Les aspects les plus problématiques du traité sur la Charte de l’énergie, à savoir son système de règlement des différends entre investisseurs et États (ISDS) et notamment ses règles d’indemnisation très favorables aux investisseurs, restent inchangés. En outre, en vertu du nouveau TCE, les investissements relatifs aux combustibles fossiles resteraient protégés pendant au moins une décennie supplémentaire dans l’UE et au Royaume-Uni (et indéfiniment dans les autres parties contractantes), et encore plus longtemps pour certains investissement dans les usines à gaz et les pipelines. Cela signifie que les États resteront vulnérables à des actions comme celles lancées par les entreprises RWE et Uniper contre le plan néerlandais de sortie progressive du charbon.
(2) La Commission européenne a demandé un report de la discussion sur la modernisation lors de l’ouverture de la Conférence des Etats parties, le 22 novembre. Selon le compte-rendu diffusé par le secrétariat international du TCE, ce report devait permettre de convoquer une nouvelle conférence ad hoc d’ici avril 2023.
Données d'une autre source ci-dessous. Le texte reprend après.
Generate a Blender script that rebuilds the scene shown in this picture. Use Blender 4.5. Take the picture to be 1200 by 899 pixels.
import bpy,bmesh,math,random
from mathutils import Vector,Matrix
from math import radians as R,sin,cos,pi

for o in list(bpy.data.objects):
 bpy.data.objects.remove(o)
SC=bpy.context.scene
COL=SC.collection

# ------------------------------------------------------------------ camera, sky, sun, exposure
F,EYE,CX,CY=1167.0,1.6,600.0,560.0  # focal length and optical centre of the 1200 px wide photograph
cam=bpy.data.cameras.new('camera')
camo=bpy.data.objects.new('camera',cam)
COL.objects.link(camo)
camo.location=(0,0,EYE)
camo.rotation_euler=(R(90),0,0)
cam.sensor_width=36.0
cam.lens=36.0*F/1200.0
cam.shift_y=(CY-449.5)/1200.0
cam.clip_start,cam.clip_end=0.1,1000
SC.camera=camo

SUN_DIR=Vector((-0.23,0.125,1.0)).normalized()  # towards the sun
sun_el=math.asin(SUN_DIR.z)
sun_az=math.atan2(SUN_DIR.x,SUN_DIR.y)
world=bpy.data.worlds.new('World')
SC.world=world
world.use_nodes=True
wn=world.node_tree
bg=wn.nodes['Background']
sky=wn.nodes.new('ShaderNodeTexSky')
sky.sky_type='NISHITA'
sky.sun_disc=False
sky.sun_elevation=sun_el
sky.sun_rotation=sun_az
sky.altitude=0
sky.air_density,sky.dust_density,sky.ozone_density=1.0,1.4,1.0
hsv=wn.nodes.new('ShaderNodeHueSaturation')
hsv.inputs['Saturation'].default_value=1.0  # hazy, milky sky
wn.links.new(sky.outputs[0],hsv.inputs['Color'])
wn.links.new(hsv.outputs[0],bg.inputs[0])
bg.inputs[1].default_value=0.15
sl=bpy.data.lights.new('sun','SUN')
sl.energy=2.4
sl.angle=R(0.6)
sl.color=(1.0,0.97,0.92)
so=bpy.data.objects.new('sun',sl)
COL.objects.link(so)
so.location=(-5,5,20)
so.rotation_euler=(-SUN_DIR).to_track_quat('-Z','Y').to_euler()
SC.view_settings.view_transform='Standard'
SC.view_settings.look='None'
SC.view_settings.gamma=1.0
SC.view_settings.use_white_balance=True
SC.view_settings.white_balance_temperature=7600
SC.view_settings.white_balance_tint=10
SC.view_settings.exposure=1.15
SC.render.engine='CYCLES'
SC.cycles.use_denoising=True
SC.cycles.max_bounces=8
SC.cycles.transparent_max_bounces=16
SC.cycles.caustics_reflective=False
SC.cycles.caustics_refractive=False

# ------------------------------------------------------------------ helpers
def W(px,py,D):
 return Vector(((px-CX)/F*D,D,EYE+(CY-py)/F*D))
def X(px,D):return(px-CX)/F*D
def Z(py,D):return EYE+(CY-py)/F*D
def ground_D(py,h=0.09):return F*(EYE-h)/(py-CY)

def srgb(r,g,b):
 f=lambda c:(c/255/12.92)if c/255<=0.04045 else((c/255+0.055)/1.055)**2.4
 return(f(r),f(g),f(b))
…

(3) Le Haut Conseil pour le Climat français a par exemple conclu "le TCE, y compris dans une forme modernisée, n’est pas compatible avec le rythme de décarbonation du secteur de l’énergie et l’intensité des efforts de réduction d’émissions nécessaires pour le secteur à l’horizon 2030, comme rappelé par l’AIE et évalué par le GIEC. En particulier avant l’entrée en vigueur éventuelle de l’accord de modernisation, les délais de ratification nécessaires risquent de prolonger les dispositions actuelles du TCE et sa clause de survie bien au-delà de sa durée réduite à 10 ans par le nouveau mécanisme de flexibilité proposé. ".
Voir l’avis publié le 19 octobre 2022
(4) La plupart des risques juridiques liés à la clause de survie peuvent en effet être surmontés après le retrait dans la mesure où les États de l’UE peuvent convenir de la neutraliser entre eux - d’une manière qui serait pleinement conforme au droit international et au droit de l’UE. La Commission a déjà suggéré une approche similaire pour garantir que le TCE réformé soit conforme au droit communautaire. La principale différence serait que d’autres parties au TCE, comme le Royaume-Uni, la Norvège et la Suisse, pourraient se joindre à cette neutralisation de la clause de survie si elles décidaient de se retirer elles aussi, ce qui reste une possibilité.